Any reason why I saw this?

Must have been the super ma packs you were running! It's contradictory to some of the above posts but my hv low kv setups have always had way more snap and power through the throttle band over my lv high kv setups.

Thanks Shonen, my brain didn't hurt on that one:smile:

I had a look at Brian's car set up guide and compared a stock e-revo geared for 45mph on 2s and 6s.

6s result was 15a, 333w average draw and 98a, 2175w burst
OMGWTFBBQ result was 45a, 378w average draw and 292a, 2453w burst

I went a step further and made my own hyperthetical using Asheck's revo as target power. Trying to assume the same driving style etc.. Average 15a on 4s = 252w average guessing 1680w burst (100a burst * 16.8)

HV setup-

Motor- Neu 1515 3D, 1360kv, 0.012ohms, 30200rpm (on 6s)
Battery- Hyperion 6s, 2200mah, 35c, 0.014ohms
Esc- MMM, 0.0003ohms

Power-

22.2v * 11.4a = 253w average
22.2v * 76a = 1687w burst

Losses-

11.4a * 11.4a * 0.0263ohms (combined resistance) = 3.4w average
76a * 76a * 0.0263ohms = 152w burst

3.4/253 = 1.34% power loss to heat average
152/1680 = 9% burst

OMGWTFBBQ set up-

Motor- Neu 1515 1D, 4100kv, 0.003ohms, 30340rpm (on 2s)
Battery- Hyperion 2s, 6500mah, 35c, 0.0021ohms
Esc- MMM, 0.0003ohms

Power-

7.4v * 34a = 252w average
7.4v * 227a = 1680w burst

Losses-

34a * 34a * 0.0054ohms (combined resistance)= 6w average
227a * 227a * 0.0054ohms = 278w burst

6w/252w = 2.4% power loss average
278w/1680w = 16.5% burst


Those 2 setups do not take into account losses from wires or voltage drop which would affect the LV setup more than HV. On top of that, the rate of temperature increase will be more on the LV setup due to higher amps which of course affect all components leading to more resistance, heat, voltage drop.

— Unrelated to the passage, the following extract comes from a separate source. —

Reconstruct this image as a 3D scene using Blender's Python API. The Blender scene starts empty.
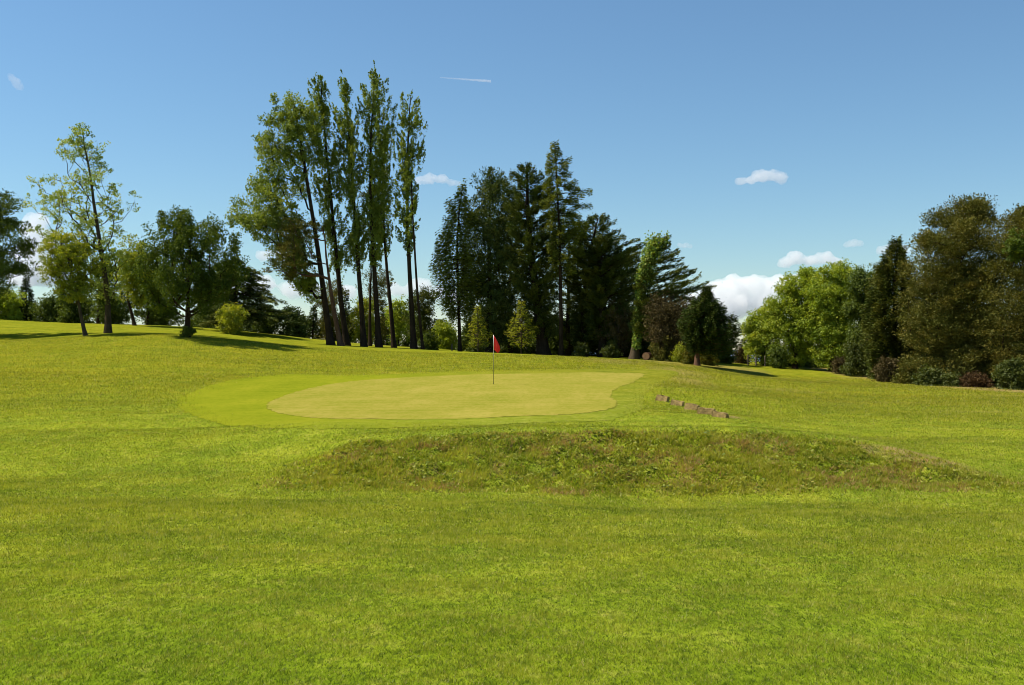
import bpy, math, random
import numpy as np
from mathutils import Vector

C = bpy.context.scene.collection
sc = bpy.context.scene
R = math.radians

# ------------------------------------------------------------------ camera, sky, sun, exposure
EYE = 1.65          # eye height over the turf under the camera
F = 1024.0          # focal length in pixels (36 mm lens on a 36 mm wide frame)
HOR = 350.0         # picture row of the true horizon

cam_d = bpy.data.cameras.new('camera')
cam_d.lens = 36.0
cam_d.sensor_width = 36.0
cam_d.shift_y = 7.5 / 1024
cam_d.clip_start = 0.1
cam_d.clip_end = 60000
cam = bpy.data.objects.new('camera', cam_d)
cam.location = (0, 0, EYE)
cam.rotation_euler = (R(90), 0, 0)
C.objects.link(cam)
sc.camera = cam

SUN_EL, SUN_BACK = 55.0, 6.0      # height, and degrees behind the picture's left side
to_sun = Vector((-math.cos(R(SUN_EL)) * math.cos(R(SUN_BACK)),
                 math.cos(R(SUN_EL)) * math.sin(R(SUN_BACK)),
                 math.sin(R(SUN_EL))))
world = bpy.data.worlds.new('World')
sc.world = world
world.use_nodes = True
wn = world.node_tree
bg = wn.nodes['Background']
sky = wn.nodes.new('ShaderNodeTexSky')
sky.sky_type = 'NISHITA'
sky.sun_disc = False
sky.sun_elevation = R(SUN_EL)
sky.sun_rotation = math.atan2(to_sun.x, to_sun.y)
sky.altitude = 60
sky.air_density = 1.2
sky.dust_density = 0.0
sky.ozone_density = 10.0
wb = wn.nodes.new('ShaderNodeMix')          # the camera's white balance
wb.data_type = 'RGBA'; wb.blend_type = 'MULTIPLY'; wb.inputs[0].default_value = 1.0
wb.inputs[7].default_value = (1.06, 1.05, 0.93, 1)
wn.links.new(sky.outputs[0], wb.inputs[6])
wn.links.new(wb.outputs[2], bg.inputs[0])
bg.inputs[1].default_value = 0.075

sun_d = bpy.data.lights.new('sun', 'SUN')
sun_d.energy = 4.2
sun_d.angle = R(0.53)
sun_d.color = (1.0, 0.91, 0.76)
sun = bpy.data.objects.new('sun', sun_d)
sun.rotation_euler = to_sun.to_track_quat('Z', 'Y').to_euler()
sun.location = (-60, 20, 80)
C.objects.link(sun)

sc.view_settings.view_transform = 'Standard'
sc.view_settings.look = 'None'
sc.view_settings.gamma = 1.0
sc.view_settings.exposure = 0.82
sc.view_settings.use_curve_mapping = False
sc.cycles.max_bounces = 16
sc.cycles.volume_bounces = 14
sc.cycles.transparent_max_bounces = 8
sc.cycles.pixel_filter_type = 'BLACKMAN_HARRIS'
sc.cycles.filter_width = 1.0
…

I did this for my own curiosity but figured I would post it since I took the time to work it out.

Panda: FYI, the setup guide algorithm takes vehicle weight and target speed and produces a "required power" figure. Then, calculating the current draws (average and burst) is a matter of joule's law based on the voltage used. As such, this is not exact, so keep that in mind.

I realize that real world testing will have different results. I was just showing heat loss as a calculation. I could've added further losses from a nominal 200mm of wire but I forgot and today I don't have time.

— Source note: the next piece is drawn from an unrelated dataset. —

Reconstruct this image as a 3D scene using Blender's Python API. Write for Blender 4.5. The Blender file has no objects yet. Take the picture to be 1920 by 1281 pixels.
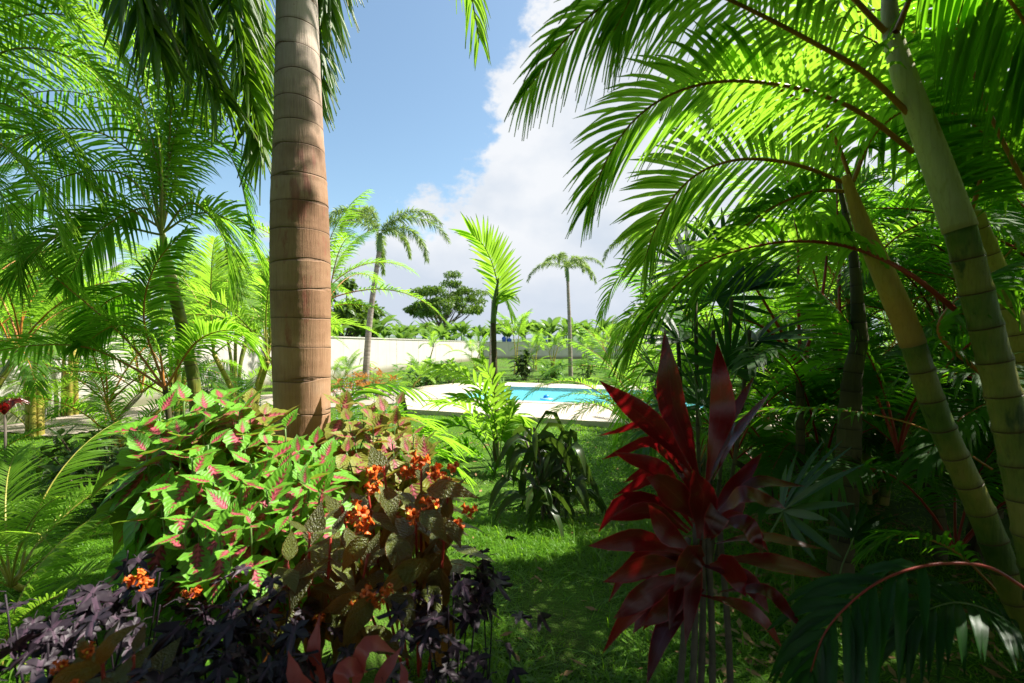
import bpy, bmesh, math, random
import numpy as np
from mathutils import Vector, Matrix
from mathutils.geometry import tessellate_polygon

random.seed(7)
R = np.random.RandomState(11)
scene = bpy.context.scene
COL = scene.collection

# ------------------------------------------------------------------ camera
F = 907.0; HY = 648.0; CH = 1.6            # focal length in px (1920 wide), horizon row, camera height
cam_d = bpy.data.cameras.new("camera"); cam = bpy.data.objects.new("camera", cam_d); COL.objects.link(cam)
cam.location = (0, 0, CH); cam.rotation_euler = (math.radians(90), 0, 0)
cam_d.sensor_width = 36; cam_d.lens = 36 * F / 1920.0; cam_d.shift_y = 7.5 / 1920.0
cam_d.clip_start = 0.05; cam_d.clip_end = 9000
cam_d.dof.use_dof = True; cam_d.dof.focus_distance = 4.2; cam_d.dof.aperture_fstop = 2.2
scene.camera = cam

# ------------------------------------------------------------------ light
SUN_EL, SUN_AZ = 56.0, 72.0                 # azimuth clockwise from the view direction (+Y)
sd = Vector((math.cos(math.radians(SUN_EL)) * math.sin(math.radians(SUN_AZ)),
             math.cos(math.radians(SUN_EL)) * math.cos(math.radians(SUN_AZ)),
             math.sin(math.radians(SUN_EL))))
sl = bpy.data.lights.new("sun", 'SUN'); sl.energy = 5.0; sl.angle = math.radians(0.53); sl.color = (1.0, 0.95, 0.86)
so = bpy.data.objects.new("sun", sl); COL.objects.link(so)
so.rotation_euler = sd.to_track_quat('Z', 'Y').to_euler(); so.location = (10, 5, 30)

world = bpy.data.worlds.new("World"); scene.world = world; world.use_nodes = True
nt = world.node_tree; nt.nodes.clear(); N = nt.nodes; Lk = nt.links
def wn(t, **k):
    n = N.new(t)
    for a, b in k.items(): setattr(n, a, b)
    return n
def wmath(op, a, b=None, c=None, clamp=False):
    n = N.new('ShaderNodeMath'); n.operation = op; n.use_clamp = clamp
    for i, v in enumerate((a, b, c)):
        if v is None: continue
        if isinstance(v, (int, float)): n.inputs[i].default_value = v
        else: Lk.new(v, n.inputs[i])
    return n.outputs[0]
out = wn('ShaderNodeOutputWorld'); bg = wn('ShaderNodeBackground'); Lk.new(bg.outputs[0], out.inputs[0])
bg.inputs[1].default_value = 0.051
sky = wn('ShaderNodeTexSky', sky_type='NISHITA'); sky.sun_disc = False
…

BTW the sliders used in the car setup guide is a handy tool :great:

Thanks. :smile:

BTW: There is also a tool to figure wire losses: http://www.scriptasylum.com/rc_speed...esistance.html

Yes, of course, I saw that too. There seems to be no end of growing uses on your calcs page, from newbs to pedantics. But I won't look at it tonight, it's 8:15pm and I'm still in the office. The last post was 4:00am this morning before work :sleep:

You are comparing two setups. Do the batteries have the same C rating and the same amount of energy content (say, same peak power)?